Thursday, April 16, 2009

Rules must be binding on us and our allies as well as our enemies



"Rules must be binding. Violations must be punished. Words must mean something. The world must stand together to prevent the spread of these weapons. Now is the time for a strong international response," President Barack Obama 5th April 2009



The North Korean government is a brutal one that uses many of its own people as slave labour in prison camps. It’s missile launches over Japan in the past have been highly provocative. The most recent was of a satellite, but may have involved testing ‘dual use’ technologies that could also be used to launch nuclear missiles.

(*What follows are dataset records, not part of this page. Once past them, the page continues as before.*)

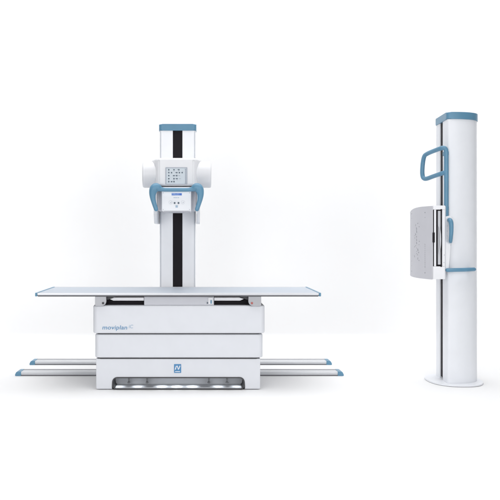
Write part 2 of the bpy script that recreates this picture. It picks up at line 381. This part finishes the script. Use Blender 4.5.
obj('caption_line', merge(*[rbox(qx(a), qx(a+0.65), 5.7143, 5.7152, qz(198.0), qz(197.3)) for a in (173.6, 174.5, 175.5, 176.4, 177.6, 178.4)]), PALEINK, co)
for px in (174.65, 178.55):
    obj('knob', cyl((qx(px), 5.709, qz(203.0)), 'y', 0.0068, 0.013, 20, 0.0015), INK, co)
obj('indicator', rbox(qx(175.5), qx(177.8), 5.7138, 5.7152, qz(207.6), qz(205.3), 0.0005, 1), PALEINK, co)
for c in (170.6, 183.0):
    d = [rbox(qx(c)+0.0135*math.cos(R(a))-0.0016, qx(c)+0.0135*math.cos(R(a))+0.0016, 5.7143, 5.7152, qz(202.3)+0.0135*math.sin(R(a))-0.0016, qz(202.3)+0.0135*math.sin(R(a))+0.0016) for a in range(10, 360, 40)]
    d.append(prism([(qx(c)-0.004, qz(202.3)-0.005), (qx(c)+0.003, qz(202.3)-0.005), (qx(c)+0.006, qz(202.3)+0.006)], 'y', 5.7143, 5.7152))
    obj('dial_mark', merge(*d), MIDINK, co)
for px in (163.2, 189.6):
    for py in (192.9, 209.5):
        obj('screw', cyl((qx(px), 5.7150, qz(py)), 'y', 0.0028, 0.002, 12), MIDINK, co)
# handle
S3 = 5.67/721
arm = [(176.5, 189.7, 1.95), (170, 189.7, 1.95), (164.5, 189.6, 2.0), (160.8, 188.9, 2.5), (158.3, 187.8, 3.8), (155.8, 187.3, 4.4), (153.8, 189.2, 4.5), (152.7, 192.6, 3.7), (152.6, 196.7, 2.95), (153.4, 201.0, 2.45), (154.8, 205.6, 2.25), (156.0, 209.2, 2.1)]
path = [(353-a, b, c) for a, b, c in arm[::-1]]+arm[1:]
hb = tube([((a-196)*S3, 5.677, 1.18-(b-238)*S3) for a, b, c in path], [c*S3 for a, b, c in path], 20, 5)
bmesh.ops.translate(hb, vec=(0, -5.677, 0), verts=hb.verts); bmesh.ops.scale(hb, vec=(1, 0.85, 1), verts=hb.verts); bmesh.ops.translate(hb, vec=(0, 5.677, 0), verts=hb.verts)
obj('handle', hb, BLUE, U, angle=60)
for px in (158.2, 194.8):
    obj('handle_arm', rbox((px-196)*S3-0.022, (px-196)*S3+0.022, 5.699, 5.83, 1.18-(188.8-238)*S3-0.014, 1.18-(188.8-238)*S3+0.014, 0.006, 2), BLUE, U)

# ------------------------------------------------------------------ wall stand
wx, wy, ww, wl, th_ = 2.028, 5.96, 0.180, 0.281, R(4)
def wrot(u, vv): return (wx+u*math.sin(th_)+vv*math.cos(th_), wy+u*math.cos(th_)-vv*math.sin(th_))
W = thing('wall_stand', 'free standing white column with blue cap, loop handle and grey cassette holder', 'x-ray stand', (wx+0.12, wy, 0))
def wsec(**k): return [wrot(u, vv) for u, vv in column_section(ww, wl, n=2.08, **k)]
wc = obj('column', prism(wsec(groove=(0.043, 0.03)), 'z', 0.0155, 2.133), WHITE, W)
obj('drive_belt', prism([wrot(*p) for p in ((-0.0415, 0.008), (0.0415, 0.008), (0.0415, 0.028), (-0.0415, 0.028))], 'z', 0.03, 2.131), BLACK, wc)
obj('top_cap', prism(wsec(off=0.006, r=0.03), 'z', 2.1335, 2.190, 0.010, 3), BLUE, wc)
bp_pts = []
for i in range(72):
    t = 2*math.pi*i/72; c, s = math.cos(t), math.sin(t); n = 2.3
    bp_pts.append((wx+0.094+0.217*math.copysign(abs(c)**(2/n), c), 5.945+0.25*math.copysign(abs(s)**(2/n), s)))
bpl = obj('base_plate', prism(bp_pts, 'z', 0.0035, 0.015, 0.004, 3), WHITE, W)
obj('floor_gasket', prism([(wx+0.094+(a-wx-0.094)*0.985, 5.945+(b-5.945)*0.985) for a, b in bp_pts], 'z', 0.0, 0.0034), STRIPGREY, bpl)
# cassette holder
by0, by1, bz0, bz1 = 5.70, 6.20, 0.853, 1.438
bu = obj('cassette_holder', rbox(1.875, 1.984, by0+0.0165, by1-0.03, bz0, bz1, 0.012, 3), WHITE, W)
fp = [(1.8735, by0+0.001), (1.8665, by0+0.001)]
for i in range(1, 24):
    t = i/24; fp.append((1.8665-0.026*t-0.034*math.sin(math.pi*t), by0+0.001+t*(by1-by0+0.004)))
fp += arc(1.857, by1-0.012, 0.016, 170, 90, 5)+[(1.8735, by1+0.004)]
pan = prism(fp, 'z', bz0-0.002, bz1-0.004, 0.006, 3)
# the far end of the panel slopes off at top and bottom
for v_ in pan.verts:
    t = max(0, (v_.co.y-by0-0.12)/(by1-by0-0.12))
    if v_.co.z > 1.3: v_.co.z -= 0.030*t*t+(0.012*((t-0.9)/0.1)**2 if t > 0.9 else 0)
    elif v_.co.z < 1.0: v_.co.z += 0.006*t*t+(0.012*((t-0.9)/0.1)**2 if t > 0.9 else 0)
def face_x(y):
    t = (y-by0-0.001)/(by1-by0+0.004); return 1.8665-0.026*t-0.034*math.sin(math.pi*t)
mk = []
def dot(y, z, r=0.0038):
    x = face_x(y); mk.append(rbox(x-0.0012, x+0.003, y-r, y+r, z-r*0.8, z+r*0.8))
for y in (5.80, 6.10):
    for z in (1.385, 1.345, 0.985, 0.945, 0.90): dot(y, z, 0.005 if z > 1.36 or z < 0.92 else 0.003)
for i in range(34):
    dot(random.choice([5.90, 5.925, 5.95, 5.975, 6.0])+random.uniform(-.006, .006), 1.30-0.0092*i, random.uniform(0.003, 0.0058))
for i in range(12): dot(5.80, 1.13-0.016*i, 0.003)
fpn = obj('front_panel', pan, PANEL, bu, prints=[(merge(*mk), material('panel print', (0.27, 0.275, 0.31), 0.5, vary=0))])
S4 = 5.70/721
kx = lambda px: (px-196)*S4
kz = lambda py: 1.18-(py-238)*S4
ztop, zbot = kz(209.6), kz(266.4)
obj('slot_recess', rbox(1.8741, kx(443.6), by0+0.0125, by0+0.0160, zbot-0.004, ztop+0.004), BLACK, bu)
pl = lambda a, b, z0, z1, y=by0: rbox(a, b, y, by0+0.0122, z0, z1, 0.002, 2)
obj('side_frame', merge(pl(1.8745, kx(445.0), ztop, bz1-0.001), pl(1.8745, kx(445.0), bz0+0.001, zbot), pl(kx(442.3), kx(445.0), zbot+0.0005, ztop-0.0005)), BRIGHT, bu)
obj('side_strip', pl(kx(434.2), kx(436.2), zbot+0.0005, ztop-0.0005), BRIGHT, bu)
tr = obj('cassette_tray', pl(kx(438.1), kx(440.8), kz(264.6), kz(210.8), by0+0.003), TRAY, bu)
obj('tray_handle', tube([(kx(438.9), 5.702, kz(226)), (kx(439.4), 5.688, kz(230)), (kx(439.7), 5.682, kz(240)), (kx(439.4), 5.688, kz(249)), (kx(438.9), 5.702, kz(253))], 0.0052, 12), ALU, bu)
obj('catch', rbox(kx(432.5), kx(434.6), 5.694, 5.702, kz(242.5), kz(232.5), 0.002, 2), BLACK, bu)
for px, py in ((441.2, 209.8), (441.2, 266.2)):
    obj('screw', cyl((kx(px), 5.7025, kz(py)), 'y', 0.0065, 0.009, 14, 0.001), BLACK, bu)
for px, py in ((444.3, 255), (443.9, 262.5)):
    obj('screw', cyl((kx(px), 5.699, kz(py)), 'y', 0.0028, 0.003, 12), MIDINK, bu)
# mount between holder and column
S5 = 5.72/721
mx = lambda px: (px-196)*S5
mz = lambda py: 1.18-(py-238)*S5
o = [(mx(445.1), mz(271.6)), (mx(449.6), mz(271.6)), (mx(449.6), mz(247))]+[(mx(451.5), mz(244.5)), (mx(453.6), mz(240)), (mx(454.0), mz(222))]+[(mx(453.2), mz(218.2)), (mx(451.6), mz(216.3)), (mx(449.5), mz(215.8)), (mx(445.1), mz(216.6))]
mb = obj('mount', prism(o, 'y', 5.722, 5.80, 0.006, 3), BRIGHT, W)
obj('mount_block', rbox(1.9845, 2.031, 5.81, 6.08, 0.93, 1.33, 0.006, 2), WHITE, W)
for py in (226, 231, 236, 241):
    obj('screw', cyl((mx(447.2), 5.7215, mz(py)), 'y', 0.0022, 0.003, 10), MIDINK, mb)
# loop handle with its stem
def q(px, py, d): return ((px-196)*d/721, d, 1.18-(py-238)*d/721)
lp = [q(446.3, 217.0, 5.752), q(446.3, 190, 5.752), q(446.3, 165, 5.752), q(446.2, 153, 5.752), q(445.6, 149.2, 5.754), q(443.4, 147.9, 5.76), q(440, 148.6, 5.78), q(432, 151.6, 5.87), q(427.0, 153.9, 5.93), q(424.4, 156.2, 5.96),
      q(423.0, 162.0, 5.985), q(422.3, 170.4, 5.99), q(422.6, 175.8, 5.985), q(424.0, 178.4, 5.97), q(427.0, 178.6, 5.94), q(433.6, 176.2, 5.87), q(440, 174.0, 5.80), q(445.5, 172.2, 5.755)]
obj('grip', tube([q(448.9, 220.6, 5.735), q(449.3, 219.9, 5.705), q(450.4, 220.6, 5.685), q(451.2, 224, 5.674), q(451.3, 231, 5.672), q(450.9, 237.5, 5.675), q(450.6, 241.0, 5.688), q(450.5, 241.8, 5.735)],
    [0.0145, 0.016, 0.0172, 0.0172, 0.016, 0.0145, 0.0135, 0.0135], 18), BLUE, W)
obj('loop_handle', tube(lp, 0.0178, 18, 5), BLUE, W)
for z in (1.84, 1.40): obj('handle_bracket', rbox(1.988, 2.024, 5.765, 5.82, z, z+0.035, 0.006, 2), BLUE, W)
# horizontal guide bar on the flank
gb = [(1.992, 5.712, 0.9255), (2.04, 5.706, 0.927), (2.10, 5.712, 0.928), (2.16, 5.727, 0.929), (2.205, 5.748, 0.930), (2.222, 5.760, 0.930)]
obj('guide_bar', tube(gb, 0.0155, 16, 5), BLUE, W)
for x, y in ((2.03, 5.715), (2.18, 5.745)): obj('bar_bracket', rbox(x, x+0.025, y, y+0.075, 0.918, 0.936, 0.003, 2), BLUE, W)

# ------------------------------------------------------------------ studio lighting
def area(name, loc, target, sx_, sy_, power, color=(1, 1, 1), spread=180):
    ld = bpy.data.lights.new(name, 'AREA'); ld.shape = 'RECTANGLE'; ld.size = sx_; ld.size_y = sy_; ld.energy = power; ld.color = color; ld.spread = R(spread)
    o = bpy.data.objects.new(name, ld); COL.objects.link(o); o.location = loc
    o.rotation_euler = (Vector(target)-Vector(loc)).to_track_quat('-Z', 'Y').to_euler(); return o
area('overhead_softbox', (0.2, 4.6, 4.6), (0.2, 4.6, 0), 6.0, 3.8, 95, spread=110)
area('front_softbox', (0.9, 1.2, 2.8), (0.2, 6.0, 0.9), 4.2, 2.6, 38)
area('fill_softbox', (-2.4, -0.8, 1.7), (0.2, 6.2, 1.1), 3.2, 2.4, 100)
area('fill_softbox', (3.6, -0.8, 1.7), (0.2, 6.2, 1.1), 3.2, 2.4, 86)
area('background_lamp', (0.5, 6.9, 4.4), (0.5, 7.9, 2.3), 8.0, 0.5, 74, spread=120)
for x, p in ((-4.3, 23), (5.6, 27)):
    area('background_side_lamp', (x, 6.95, 2.1), (x*0.78, 7.9, 1.8), 0.5, 2.8, p, spread=80)
w = bpy.data.worlds.new('World'); scene.world = w; w.use_nodes = True
w.node_tree.nodes['Background'].inputs['Color'].default_value = (0.96, 0.98, 1.0, 1)
w.node_tree.nodes['Background'].inputs['Strength'].default_value = 0.25

# ------------------------------------------------------------------ camera
cd = bpy.data.cameras.new('camera'); cam = bpy.data.objects.new('camera', cd); COL.objects.link(cam)
cam.location = (0, 0, 1.18); cam.rotation_euler = (R(90), 0, 0)
cd.sensor_width = 36; cd.lens = 36*721/500; cd.shift_x = 54/500; cd.shift_y = -12/500; cd.clip_end = 200
scene.camera = cam
scene.view_settings.view_transform = 'Standard'; scene.view_settings.look = 'None'; scene.view_settings.exposure = 0.0; scene.view_settings.gamma = 1.0
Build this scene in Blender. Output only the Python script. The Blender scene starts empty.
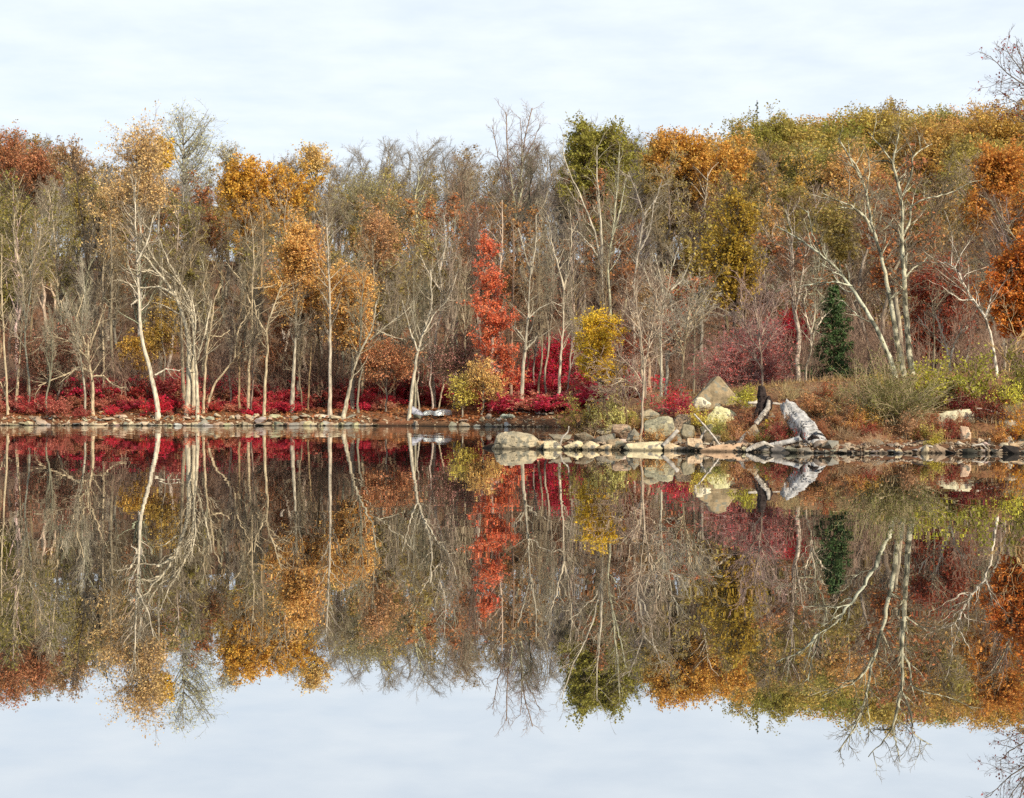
import bpy, bmesh, math
import numpy as np
from mathutils import noise as mnoise, Vector

scene = bpy.context.scene
COL = scene.collection
RNG = np.random.default_rng(7)
F = 1422.0      # focal length in pixels of a 1024 px wide frame
CX, HY = 512.0, 405.0
EYE = 1.7

# ------------------------------------------------------------------ helpers
def link(o, parent=None):
    COL.objects.link(o)
    if parent is not None:
        o.parent = parent
    return o

def tag(o, label=None, cat=None, group=None, kind=None):
    if label: o['label'] = label
    if cat: o['category'] = cat
    if group: o['group'] = group
    if kind: o['kind'] = kind
    return o

def empty(name, loc, rz=0.0, s=(1, 1, 1)):
    o = bpy.data.objects.new(name, None)
    o.location = loc; o.rotation_euler = (0, 0, rz); o.scale = s
    o.empty_display_size = 0.2
    return link(o)

def mesh_np(name, V, quads=None, tris=None, mat=None, smooth=False):
    me = bpy.data.meshes.new(name)
    V = np.asarray(V, dtype=np.float32)
    me.vertices.add(len(V)); me.vertices.foreach_set('co', V.ravel())
    loops = []; starts = []; tot = 0
    if quads is not None and len(quads):
        q = np.asarray(quads, dtype=np.int32)
        loops.append(q.ravel()); starts.append(tot + 4 * np.arange(len(q), dtype=np.int32)); tot += 4 * len(q)
    if tris is not None and len(tris):
        t = np.asarray(tris, dtype=np.int32)
        loops.append(t.ravel()); starts.append(tot + 3 * np.arange(len(t), dtype=np.int32)); tot += 3 * len(t)
    L = np.concatenate(loops); S = np.concatenate(starts)
    me.loops.add(len(L)); me.loops.foreach_set('vertex_index', L)
    me.polygons.add(len(S)); me.polygons.foreach_set('loop_start', S)
    me.update(calc_edges=True)
    if smooth:
        me.polygons.foreach_set('use_smooth', np.ones(len(S), dtype=bool))
    me.validate()
    if mat: me.materials.append(mat)
    return me

def obj(name, me, parent=None, color=None, loc=None):
    o = bpy.data.objects.new(name, me)
    if color is not None: o.color = (*color, 1.0)
    if loc is not None: o.location = loc
    return link(o, parent)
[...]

The trouble is that Obama is selective in who he condemns for breaking which rules



Obama has taken a major step back towards promoting moral behaviour in international politics by stating that US forces will not carry out torture and in closing down the camps at Guantanamo Bay and the CIA ‘black sites’ around the world.



However Israel and Pakistan have both already developed nuclear weapons, yet there’s no suggestion of punishing them for violating the nuclear non-proliferation treaty.



Another set of rules - the Geneva Conventions - also ban targeting civilians, yet Obama made no mention of Israeli forces’ targeting of civilians, including UN aid workers and trucks and the main UN aid depot in Gaza, in their offensive into Gaza.
Obama said he was ‘concerned’ and wouldn’t want [Palestinian] missiles falling in his garden and threatening to kill or injure his children, as if some Palestinian groups missile attacks on Israelis justified Israeli forces’ attacks on equally innocent Palestinian civilians and children and UN aid workers. Not only did he not punish the Israeli government for its actions, he hasn’t even ended military aid or arms sales to Israel.



Secretary of State Hilary Clinton did condemn Israeli house demolitions in East Jerusalem, but said not a word on Israeli forces targeting civilians, as though Israeli forces only harmed houses, not people.



The morality and legality of missile strikes in Pakistan is also questionable since they kill many civilians. Obama rightly condemned over-reliance on air-strikes in Afghanistan, but it's hard to see what the difference in results between air strikes in Afghanistan and missile strikes by unmanned drones in Pakistan is.



For Obama’s administration to make a real change in US foreign policy internationally accepted rules would have to be as binding on the US and its allies as on it’s enemies.



This is sometimes referred to as Immanuel Kant’s principle of universalisability, but it really doesn’t need such a big word to say that rules have to apply to everyone equally.